Description
In this Reddit comment, it is suggested that C#'s hashmap implementation outperforms Rust's on a particular benchmark because C#'s uses a fast-but-dos-vulnerable hash function by default, tracks the number of collisions, and switches to a dos-resistant hash function above a certain threshold of collisions. I am taking the comment author's word for it that this is C#'s behavior (from a brief skim of the source code, it seems like maybe this is where it's implemented?).

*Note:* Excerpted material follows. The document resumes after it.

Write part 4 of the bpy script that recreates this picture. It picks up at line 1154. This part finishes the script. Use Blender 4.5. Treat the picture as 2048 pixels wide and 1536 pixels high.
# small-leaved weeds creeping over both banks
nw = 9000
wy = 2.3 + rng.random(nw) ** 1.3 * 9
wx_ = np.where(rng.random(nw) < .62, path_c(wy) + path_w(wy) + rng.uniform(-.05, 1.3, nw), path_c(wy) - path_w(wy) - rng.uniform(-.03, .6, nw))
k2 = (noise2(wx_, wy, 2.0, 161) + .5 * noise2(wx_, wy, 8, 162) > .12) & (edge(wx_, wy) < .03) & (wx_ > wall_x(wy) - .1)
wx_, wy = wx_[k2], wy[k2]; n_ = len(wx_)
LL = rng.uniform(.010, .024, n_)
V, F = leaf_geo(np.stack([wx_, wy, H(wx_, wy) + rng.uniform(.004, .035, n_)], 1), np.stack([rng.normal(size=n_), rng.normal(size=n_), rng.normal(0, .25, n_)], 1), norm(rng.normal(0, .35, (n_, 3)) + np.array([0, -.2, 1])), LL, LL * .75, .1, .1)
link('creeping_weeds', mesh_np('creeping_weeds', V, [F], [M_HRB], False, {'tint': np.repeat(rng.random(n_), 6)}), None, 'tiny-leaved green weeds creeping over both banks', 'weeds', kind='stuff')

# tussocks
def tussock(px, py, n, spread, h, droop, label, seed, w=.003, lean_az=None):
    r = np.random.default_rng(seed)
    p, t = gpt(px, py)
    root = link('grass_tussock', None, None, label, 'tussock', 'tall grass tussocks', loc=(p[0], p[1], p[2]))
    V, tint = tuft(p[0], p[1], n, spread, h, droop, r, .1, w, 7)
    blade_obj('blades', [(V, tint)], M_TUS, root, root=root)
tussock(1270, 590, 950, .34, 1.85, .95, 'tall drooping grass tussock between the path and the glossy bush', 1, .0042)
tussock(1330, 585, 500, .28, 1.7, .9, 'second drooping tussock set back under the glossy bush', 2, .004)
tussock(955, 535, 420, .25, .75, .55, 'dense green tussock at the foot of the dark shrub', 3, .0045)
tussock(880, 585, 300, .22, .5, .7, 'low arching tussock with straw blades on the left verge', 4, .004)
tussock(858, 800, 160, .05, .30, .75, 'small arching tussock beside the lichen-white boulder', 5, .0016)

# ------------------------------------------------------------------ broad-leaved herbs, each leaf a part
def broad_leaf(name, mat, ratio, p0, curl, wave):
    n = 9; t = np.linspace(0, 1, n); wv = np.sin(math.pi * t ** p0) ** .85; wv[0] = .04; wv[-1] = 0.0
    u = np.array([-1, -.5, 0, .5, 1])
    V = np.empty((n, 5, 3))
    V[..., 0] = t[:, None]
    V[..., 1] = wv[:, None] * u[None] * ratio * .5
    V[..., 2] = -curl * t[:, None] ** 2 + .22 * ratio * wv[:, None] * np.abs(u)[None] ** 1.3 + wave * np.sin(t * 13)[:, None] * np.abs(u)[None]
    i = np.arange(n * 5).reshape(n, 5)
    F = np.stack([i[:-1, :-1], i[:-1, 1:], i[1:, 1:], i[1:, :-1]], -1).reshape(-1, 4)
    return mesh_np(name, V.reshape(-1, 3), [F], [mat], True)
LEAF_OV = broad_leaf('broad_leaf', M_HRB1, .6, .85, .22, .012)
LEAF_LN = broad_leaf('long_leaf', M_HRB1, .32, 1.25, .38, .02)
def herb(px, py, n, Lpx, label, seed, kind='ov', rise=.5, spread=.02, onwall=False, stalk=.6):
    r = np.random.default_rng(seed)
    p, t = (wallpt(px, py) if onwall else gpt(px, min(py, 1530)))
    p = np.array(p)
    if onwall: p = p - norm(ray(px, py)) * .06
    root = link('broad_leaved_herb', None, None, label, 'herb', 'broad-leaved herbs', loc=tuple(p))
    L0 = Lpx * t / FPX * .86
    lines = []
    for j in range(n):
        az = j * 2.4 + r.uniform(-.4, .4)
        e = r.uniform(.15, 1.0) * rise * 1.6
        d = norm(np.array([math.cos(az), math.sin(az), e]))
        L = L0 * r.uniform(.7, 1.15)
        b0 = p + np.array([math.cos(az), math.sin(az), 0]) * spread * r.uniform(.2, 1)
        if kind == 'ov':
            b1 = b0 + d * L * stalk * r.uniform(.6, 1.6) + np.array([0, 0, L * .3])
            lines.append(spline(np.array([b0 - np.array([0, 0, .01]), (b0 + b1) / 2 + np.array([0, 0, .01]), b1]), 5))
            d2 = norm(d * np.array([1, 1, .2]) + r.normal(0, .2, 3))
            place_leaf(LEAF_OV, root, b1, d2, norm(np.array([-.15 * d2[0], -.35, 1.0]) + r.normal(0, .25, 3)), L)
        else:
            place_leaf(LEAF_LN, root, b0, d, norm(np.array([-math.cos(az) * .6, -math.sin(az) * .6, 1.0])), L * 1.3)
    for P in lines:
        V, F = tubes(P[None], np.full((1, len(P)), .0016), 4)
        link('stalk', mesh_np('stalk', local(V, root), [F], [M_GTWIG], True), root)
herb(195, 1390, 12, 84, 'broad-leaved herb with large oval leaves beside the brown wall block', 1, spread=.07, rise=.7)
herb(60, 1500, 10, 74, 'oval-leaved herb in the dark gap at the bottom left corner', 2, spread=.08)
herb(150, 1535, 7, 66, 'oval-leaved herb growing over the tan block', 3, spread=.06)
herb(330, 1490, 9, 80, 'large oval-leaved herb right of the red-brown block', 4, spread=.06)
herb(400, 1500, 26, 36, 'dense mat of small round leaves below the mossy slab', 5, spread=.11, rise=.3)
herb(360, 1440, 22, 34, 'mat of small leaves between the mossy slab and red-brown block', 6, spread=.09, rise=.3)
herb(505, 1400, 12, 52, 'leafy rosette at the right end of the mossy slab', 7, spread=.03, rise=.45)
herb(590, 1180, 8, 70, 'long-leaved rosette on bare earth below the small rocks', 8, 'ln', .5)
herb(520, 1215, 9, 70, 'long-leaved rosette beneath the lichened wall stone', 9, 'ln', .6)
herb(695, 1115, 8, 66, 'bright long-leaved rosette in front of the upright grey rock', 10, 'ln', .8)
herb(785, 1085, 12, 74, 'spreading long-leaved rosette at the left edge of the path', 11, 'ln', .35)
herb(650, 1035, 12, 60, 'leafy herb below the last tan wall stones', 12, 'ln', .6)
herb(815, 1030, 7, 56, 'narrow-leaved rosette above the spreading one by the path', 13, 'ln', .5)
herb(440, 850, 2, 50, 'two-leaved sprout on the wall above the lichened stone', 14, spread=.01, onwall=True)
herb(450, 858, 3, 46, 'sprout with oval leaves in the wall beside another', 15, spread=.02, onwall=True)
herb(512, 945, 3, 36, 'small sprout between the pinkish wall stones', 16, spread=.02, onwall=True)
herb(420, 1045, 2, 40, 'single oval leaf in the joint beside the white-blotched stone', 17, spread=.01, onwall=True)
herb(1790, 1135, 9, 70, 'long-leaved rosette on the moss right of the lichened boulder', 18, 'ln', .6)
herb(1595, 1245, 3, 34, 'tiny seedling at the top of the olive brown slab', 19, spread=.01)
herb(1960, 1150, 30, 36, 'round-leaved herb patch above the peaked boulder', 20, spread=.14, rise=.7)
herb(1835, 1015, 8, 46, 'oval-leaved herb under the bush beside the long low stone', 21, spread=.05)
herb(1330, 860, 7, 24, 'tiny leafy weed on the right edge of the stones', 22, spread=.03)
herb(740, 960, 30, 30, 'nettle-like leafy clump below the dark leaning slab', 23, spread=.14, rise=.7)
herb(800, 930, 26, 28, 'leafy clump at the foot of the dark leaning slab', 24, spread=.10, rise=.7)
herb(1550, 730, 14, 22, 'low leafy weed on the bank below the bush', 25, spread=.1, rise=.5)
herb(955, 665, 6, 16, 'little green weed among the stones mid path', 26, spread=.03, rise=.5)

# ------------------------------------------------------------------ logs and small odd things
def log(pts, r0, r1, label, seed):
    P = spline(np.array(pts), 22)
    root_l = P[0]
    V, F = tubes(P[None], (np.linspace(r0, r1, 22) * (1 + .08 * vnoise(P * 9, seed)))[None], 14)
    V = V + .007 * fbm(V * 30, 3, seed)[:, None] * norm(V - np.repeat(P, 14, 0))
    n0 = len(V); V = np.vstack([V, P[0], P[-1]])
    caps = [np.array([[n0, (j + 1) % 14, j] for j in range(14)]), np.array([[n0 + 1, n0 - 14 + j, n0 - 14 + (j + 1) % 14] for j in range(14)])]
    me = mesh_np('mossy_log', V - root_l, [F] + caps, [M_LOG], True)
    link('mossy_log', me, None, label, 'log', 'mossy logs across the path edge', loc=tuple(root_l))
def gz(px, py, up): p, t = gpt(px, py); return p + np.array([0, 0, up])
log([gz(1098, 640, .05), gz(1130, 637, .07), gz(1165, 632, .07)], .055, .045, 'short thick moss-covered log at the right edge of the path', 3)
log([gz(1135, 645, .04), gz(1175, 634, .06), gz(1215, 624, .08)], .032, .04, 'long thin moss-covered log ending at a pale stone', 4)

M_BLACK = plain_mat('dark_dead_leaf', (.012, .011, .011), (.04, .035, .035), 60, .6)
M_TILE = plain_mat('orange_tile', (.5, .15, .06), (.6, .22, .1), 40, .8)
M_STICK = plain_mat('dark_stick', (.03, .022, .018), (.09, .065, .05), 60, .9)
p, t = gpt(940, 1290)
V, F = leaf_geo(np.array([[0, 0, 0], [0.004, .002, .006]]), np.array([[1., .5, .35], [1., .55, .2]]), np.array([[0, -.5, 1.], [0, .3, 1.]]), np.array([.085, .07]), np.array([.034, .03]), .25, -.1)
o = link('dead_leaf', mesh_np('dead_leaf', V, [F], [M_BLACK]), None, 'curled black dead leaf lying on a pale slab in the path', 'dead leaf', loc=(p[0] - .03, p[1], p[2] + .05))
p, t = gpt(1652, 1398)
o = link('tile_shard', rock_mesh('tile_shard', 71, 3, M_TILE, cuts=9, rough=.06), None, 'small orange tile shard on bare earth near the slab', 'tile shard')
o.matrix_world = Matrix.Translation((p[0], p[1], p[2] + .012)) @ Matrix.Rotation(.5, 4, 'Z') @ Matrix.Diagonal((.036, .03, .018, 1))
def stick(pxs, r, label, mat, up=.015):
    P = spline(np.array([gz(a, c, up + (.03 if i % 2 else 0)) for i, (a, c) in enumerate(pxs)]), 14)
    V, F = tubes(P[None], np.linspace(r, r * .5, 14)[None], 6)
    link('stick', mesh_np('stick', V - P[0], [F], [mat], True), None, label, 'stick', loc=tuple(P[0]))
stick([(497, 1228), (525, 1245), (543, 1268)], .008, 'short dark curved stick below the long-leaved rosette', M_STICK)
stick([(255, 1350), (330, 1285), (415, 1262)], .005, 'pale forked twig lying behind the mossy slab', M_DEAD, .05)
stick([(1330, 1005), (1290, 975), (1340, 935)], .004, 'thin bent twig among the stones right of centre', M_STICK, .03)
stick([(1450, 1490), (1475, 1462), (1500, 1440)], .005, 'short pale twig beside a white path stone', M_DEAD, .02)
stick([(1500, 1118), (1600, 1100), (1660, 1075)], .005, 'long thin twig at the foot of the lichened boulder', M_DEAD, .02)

Regardless, it sounds like a reasonable idea:
- Roughly speaking, a hash table is DoS resistant if an attacker is not able to significantly alter its performance characteristics (such as making lookup and insertion behave as linear time operations); if an attacker is only able to make hash table operations, say, a few times slower, this is probably fine for most applications - even those that are exposed to untrusted inputs
- The overhead of tracking the number of collisions is likely small compared to the performance gains of a non-dos-resistant hash function
- This is just speculation, but intuition tells me that it ought to be possible to choose a collision threshold that is both fairly low (and thus doesn't allow an attacker to pessimize hashmap performance that significantly) and is still higher than the number of collisions that will be encountered during most non-malicious workloads
Has an approach like this ever been considered for hashbrown? Given that both hashbrown and the standard library make no stability guarantees about their default hash function, this ought to be a backwards-compatible change. Finally, users who are especially concerned with DoS resistance could still pick a specific hash function in order to retain today's DoS resistance behavior.